German leaders reject Vance’s complaints


Berlin, Feb 15: Top German officials pushed back hard against US Vice President JD Vance’s complaints Friday about the state of democracy in Europe, with the defence minister saying nine days before his country’s election that it is “unacceptable” to draw a parallel with authoritarian governments.
He and Chancellor Olaf Scholz defended German mainstream parties’ “firewall” against a far-right party following criticism from the vice president.
Vance lectured European governments about free speech in an appearance at the Munich Security Conference on Friday, saying that he fears it is “in retreat” across the continent.
“To many of us on the other side of the Atlantic, it looks more and more like old entrenched interests hiding behind ugly Soviet-era words like misinformation and disinformation, who simply don’t like the idea that somebody with an alternative viewpoint might express a different opinion or, God forbid, vote a different way, or even worse, win an election,” Vance said.
German Defence Minister Boris Pistorius, speaking a couple of hours later, said he couldn’t let the speech go without comment.
“If I understood him correctly, he is comparing conditions in parts of Europe with those in authoritarian regimes,” Pistorius said. “That is unacceptable, and it is not the Europe and not the democracy in which I live and am currently campaigning.”
Vance also told European leaders that “if you’re running in fear of your own voters, there is nothing America can do for you.” He said that no democracy could survive telling millions of voters that their concerns “are invalid or unworthy of even being considered.”
“Democracy rests on the sacred principle that the voice of the people matters,” he said. “There’s no room for firewalls.”
Vance didn’t elaborate on that. But mainstream parties in Germany say they won’t work with the far-right, anti-immigration Alternative for Germany party, or AfD. That stance is often referred to as a “firewall.”
Polls have put AfD in second place ahead of a national election on Feb. 23 with about 20 per cent support.
Pistorius countered that “every opinion has a voice in this democracy. It makes it possible for partly extremist parties like AfD to campaign completely normally, just like every other party.”
He noted that AfD’s candidate for chancellor, Alice Weidel, was on prime-time German television on Thursday night along with the other contenders.
But he added that “democracy doesn’t mean that the loud minority is automatically right,” and that “democracy must be able to defend itself against the extremists who want to destroy it.”
Scholz took to social network X to “emphatically reject” Vance’s comments.
“Out of the experiences of Nazism, the democratic parties in Germany have a joint consensus — that is the firewall against extreme right-wing parties,” he wrote.

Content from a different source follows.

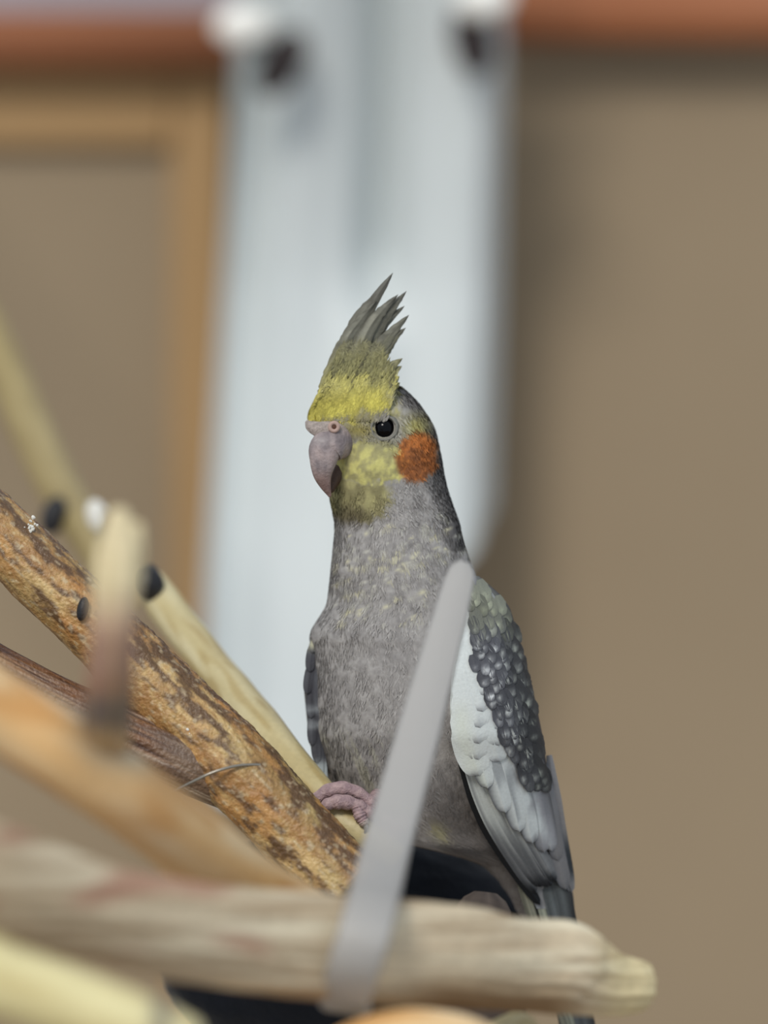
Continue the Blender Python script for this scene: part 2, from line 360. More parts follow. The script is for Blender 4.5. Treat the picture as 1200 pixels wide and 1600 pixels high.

Bavarian governor Markus Söder — a prominent figure in Germany’s centre-right opposition bloc, which leads pre-election polls — told reporters that “we take every opinion seriously, but we decide ourselves with whom we form a coalition,” German news agency dpa reported.
Norwegian Prime Minister Jonas Gahr Støre took issue with how Vance urged European officials to stem irregular migration in Friday’s speech. Vance said the European electorate didn’t vote to open “floodgates to millions of unvetted immigrants.”